Die Kosten für die jeweiligen Unternehmungen in den Segmenten Möbel und Schmuck, folgen in bestem Sinne einer „Lean Production“ und sind deshalb als überschaubar anzusehen. Sofern Märkte noch gänzlich unentwickelt sind, ist man in diesen auch lediglich mit Amazon-Look-A-Likes vertreten, über die margenstarke  Consumer-Elektronik verkauft werden soll.

Dabei muss jedoch nicht über eine kostenintensive eigene Infrastruktur distribuiert werden, sondern kann  –dank moderner Kontraktlogistik– über die bereits bestehenden Strukturen lokaler oder europäischer Fulfillment- Dienstleister produktiv gegangen werden. 

Da dieses Geschäft entsprechend wenig eigene Ressourcen und Kapital bindet und Bestellungen zudem ebenfalls „by order“ nach dem Pull-Prinzip bei den Dienstleistern auflaufen, ist die Annahme, dass ausgerechnet diese Amazon-Clone das Fundraising-Budget überproportional belasten würden, als unbegründet anzusehen: So wie die Amazon-Kopie Lazada für den mittleren Osten, werden auch die anderen Klone im Elektronik-Bereich nicht über eigene Ressourcen bewirtschaftet, sondern über externe Dienstleister, die Fulfillment-Services im Kundenauftrag erledigen. Ein Dropshipping-Geschäft, das aufgrund der Provisionszahlungen zwar wenig Gewinn erwirtschaftet, jedoch dank geringer Kapitalbindung kostenseitig auch nur eine geringe Belastung darstellt. Für Rocket Internet steht bei diesen Klonen vielmehr der „First come first serve“-Gedanke im Vordergrund. Keinesfalls ist also davon auszugehen, dass das Unternehmen in den neuen Märkten zwangsläufig zeitgleich zum jeweiligen Markteintritt mit einer eigenen und Infrastruktur vertreten ist, so wie man dieses von Amazon (ausschließlich eigene Distributionscenter) gewohnt ist. 

Skalierung oder imperiale Überdehnung

Fügt man die losen Enden der weltweiten Samwer-Ventures zusammen, erscheint keine der Aktivitäten als ein Akt  überhasteter und/oder überteuerter Großmannssucht.

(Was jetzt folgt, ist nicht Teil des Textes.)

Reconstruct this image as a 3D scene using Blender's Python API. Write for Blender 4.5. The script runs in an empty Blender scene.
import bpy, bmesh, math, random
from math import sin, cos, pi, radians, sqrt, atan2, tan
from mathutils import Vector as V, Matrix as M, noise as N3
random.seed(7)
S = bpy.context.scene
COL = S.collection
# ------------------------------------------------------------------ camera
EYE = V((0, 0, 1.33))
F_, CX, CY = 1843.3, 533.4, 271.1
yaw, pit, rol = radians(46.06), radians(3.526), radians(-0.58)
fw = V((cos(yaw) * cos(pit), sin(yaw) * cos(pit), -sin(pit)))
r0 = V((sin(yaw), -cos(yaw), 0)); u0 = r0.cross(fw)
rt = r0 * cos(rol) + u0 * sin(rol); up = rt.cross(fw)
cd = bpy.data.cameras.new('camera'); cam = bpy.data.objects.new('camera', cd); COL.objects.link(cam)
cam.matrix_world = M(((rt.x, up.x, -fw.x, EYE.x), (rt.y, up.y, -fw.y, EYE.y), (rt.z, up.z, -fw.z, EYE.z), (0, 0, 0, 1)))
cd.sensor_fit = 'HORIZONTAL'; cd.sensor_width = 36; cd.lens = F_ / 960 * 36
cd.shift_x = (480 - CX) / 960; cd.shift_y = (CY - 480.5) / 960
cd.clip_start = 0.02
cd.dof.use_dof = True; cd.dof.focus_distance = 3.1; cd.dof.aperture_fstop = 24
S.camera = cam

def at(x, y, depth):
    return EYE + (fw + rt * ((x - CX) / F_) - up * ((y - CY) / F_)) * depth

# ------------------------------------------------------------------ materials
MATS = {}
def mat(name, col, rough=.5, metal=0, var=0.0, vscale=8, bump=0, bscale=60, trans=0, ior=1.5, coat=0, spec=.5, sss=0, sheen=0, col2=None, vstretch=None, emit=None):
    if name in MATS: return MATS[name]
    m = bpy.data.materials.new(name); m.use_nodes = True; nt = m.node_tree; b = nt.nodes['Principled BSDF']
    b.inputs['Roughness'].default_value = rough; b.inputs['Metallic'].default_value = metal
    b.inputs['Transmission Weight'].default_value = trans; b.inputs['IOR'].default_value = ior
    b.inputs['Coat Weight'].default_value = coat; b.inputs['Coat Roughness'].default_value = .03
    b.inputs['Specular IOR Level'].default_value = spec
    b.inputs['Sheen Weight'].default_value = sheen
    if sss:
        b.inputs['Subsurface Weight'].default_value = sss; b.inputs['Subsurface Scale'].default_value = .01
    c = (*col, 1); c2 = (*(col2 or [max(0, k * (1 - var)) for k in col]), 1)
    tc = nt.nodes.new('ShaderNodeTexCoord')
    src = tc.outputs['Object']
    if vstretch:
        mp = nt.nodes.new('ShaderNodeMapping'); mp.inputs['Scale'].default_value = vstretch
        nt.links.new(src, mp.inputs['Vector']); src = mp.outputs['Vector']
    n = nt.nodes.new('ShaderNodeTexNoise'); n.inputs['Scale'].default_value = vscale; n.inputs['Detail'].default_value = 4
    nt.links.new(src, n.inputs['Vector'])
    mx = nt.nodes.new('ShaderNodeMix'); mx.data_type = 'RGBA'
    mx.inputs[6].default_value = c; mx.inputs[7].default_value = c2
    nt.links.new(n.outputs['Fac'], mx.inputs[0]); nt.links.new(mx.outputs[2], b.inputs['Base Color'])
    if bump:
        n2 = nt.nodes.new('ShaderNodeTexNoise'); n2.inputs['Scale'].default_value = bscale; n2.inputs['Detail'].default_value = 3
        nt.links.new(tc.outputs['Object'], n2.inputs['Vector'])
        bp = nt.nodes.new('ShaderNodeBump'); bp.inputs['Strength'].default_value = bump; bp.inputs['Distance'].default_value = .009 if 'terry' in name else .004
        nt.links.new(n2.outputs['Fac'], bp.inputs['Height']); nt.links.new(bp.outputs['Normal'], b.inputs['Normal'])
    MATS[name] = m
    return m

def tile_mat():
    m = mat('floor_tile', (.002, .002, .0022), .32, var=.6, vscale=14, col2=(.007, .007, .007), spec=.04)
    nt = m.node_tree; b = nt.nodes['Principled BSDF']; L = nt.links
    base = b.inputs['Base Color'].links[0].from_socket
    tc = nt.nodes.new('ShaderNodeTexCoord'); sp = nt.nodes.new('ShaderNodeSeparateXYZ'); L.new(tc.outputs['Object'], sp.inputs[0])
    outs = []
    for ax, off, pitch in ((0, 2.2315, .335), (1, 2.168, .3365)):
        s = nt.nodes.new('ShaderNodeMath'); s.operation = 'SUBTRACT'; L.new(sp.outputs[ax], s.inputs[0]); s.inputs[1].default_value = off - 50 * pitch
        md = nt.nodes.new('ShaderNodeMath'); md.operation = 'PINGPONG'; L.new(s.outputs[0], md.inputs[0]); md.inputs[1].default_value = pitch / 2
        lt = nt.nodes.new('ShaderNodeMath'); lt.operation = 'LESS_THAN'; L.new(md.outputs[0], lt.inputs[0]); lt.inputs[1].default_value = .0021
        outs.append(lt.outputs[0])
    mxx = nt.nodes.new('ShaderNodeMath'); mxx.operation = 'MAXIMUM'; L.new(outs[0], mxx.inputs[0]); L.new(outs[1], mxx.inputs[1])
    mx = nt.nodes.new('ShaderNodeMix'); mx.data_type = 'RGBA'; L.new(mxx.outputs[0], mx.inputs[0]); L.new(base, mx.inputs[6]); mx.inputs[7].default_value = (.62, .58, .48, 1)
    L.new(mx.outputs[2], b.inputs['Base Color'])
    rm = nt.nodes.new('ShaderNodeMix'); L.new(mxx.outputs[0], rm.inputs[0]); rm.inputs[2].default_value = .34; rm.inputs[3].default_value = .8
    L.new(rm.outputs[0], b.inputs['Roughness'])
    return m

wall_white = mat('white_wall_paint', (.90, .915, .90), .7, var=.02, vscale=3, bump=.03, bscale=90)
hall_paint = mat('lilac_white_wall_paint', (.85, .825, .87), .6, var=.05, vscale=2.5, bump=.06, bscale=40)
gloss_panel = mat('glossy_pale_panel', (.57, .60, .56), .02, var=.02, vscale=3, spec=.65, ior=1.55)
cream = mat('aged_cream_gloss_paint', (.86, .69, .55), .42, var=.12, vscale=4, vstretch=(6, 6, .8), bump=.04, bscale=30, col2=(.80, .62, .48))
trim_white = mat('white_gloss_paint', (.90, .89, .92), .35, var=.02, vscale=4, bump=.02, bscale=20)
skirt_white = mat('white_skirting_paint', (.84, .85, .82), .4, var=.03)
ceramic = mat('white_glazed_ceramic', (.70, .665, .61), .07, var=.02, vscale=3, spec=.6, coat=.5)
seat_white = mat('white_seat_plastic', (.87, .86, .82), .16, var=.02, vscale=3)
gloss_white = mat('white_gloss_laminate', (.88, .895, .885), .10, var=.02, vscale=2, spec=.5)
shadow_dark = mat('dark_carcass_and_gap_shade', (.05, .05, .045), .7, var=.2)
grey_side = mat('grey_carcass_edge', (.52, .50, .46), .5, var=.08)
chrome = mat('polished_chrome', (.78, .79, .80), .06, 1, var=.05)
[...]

Die Marktvolumina scheinen gegeben, man setzt seine Stärken gezielt ein (Fashion-Handel als Umsatztreiber und Amazon-Kopien, mit denen man gänzlich weiße Flecken auf der Landkarte besetzt und damit seinen Ursprüngen als Clone- Company folgt, indem man hofft, Jeff Bezos eines Tages locken zu können…). Des Weiteren versucht man, sprachliche und kulturelle Differenzen zu den neuen Märkten zu überbrücken, indem man z.B. einen Brückenkopf von Portugal zu den Märkten in Südamerika schlägt. Sofern man ein weiteres Tech- and Development-Center in UK errichtet, um von dort aus die Märkte in den Commonwealth-Staaten mit abzudecken, ist also alles in Butter?

Zwar bedient mittlerweile auch der Bildungsmarkt die hohen Ansprüche, die  ein globaler E-Commerce an das Management stellt, ein derart großes Portfolio birgt jedoch Risiken: Im Kontext einer globalen Ökonomie und eines investorengetriebenen Wachstumsdrucks, für jedes Venture die jeweils richtige Entscheidung treffen zu können, stellt eine große Herausforderung dar: Wer behält den Überblick um zwischen Skalierung oder imperialer Überdehnung zu unterscheiden?

Fazit

Es sind also nicht speziell einzelne Unternehmungen, die eine Gefahr für das globale Abenteuer der Berliner bedeuten, sondern vielmehr die Komplexität und der entsprechende  Aufwand, den es mit sich bringt, ein derartig umfangreiches Portfolio überhaupt noch beherrschen zu können. Das Risiko für Rocket Internet besteht in erster Linie darin, die Übersicht zu behalten und im selbst auferlegten Eiltempo seiner Wachstumsoffensive, eine seiner ureigenen Kernkompetenzen nicht aus den Augen zu verlieren: In Einzelfällen vorausschauend entscheiden zu können, wo sich eine weitere Finanzierung noch lohnt, und wo es bereits  Zeit für einen Exit wäre.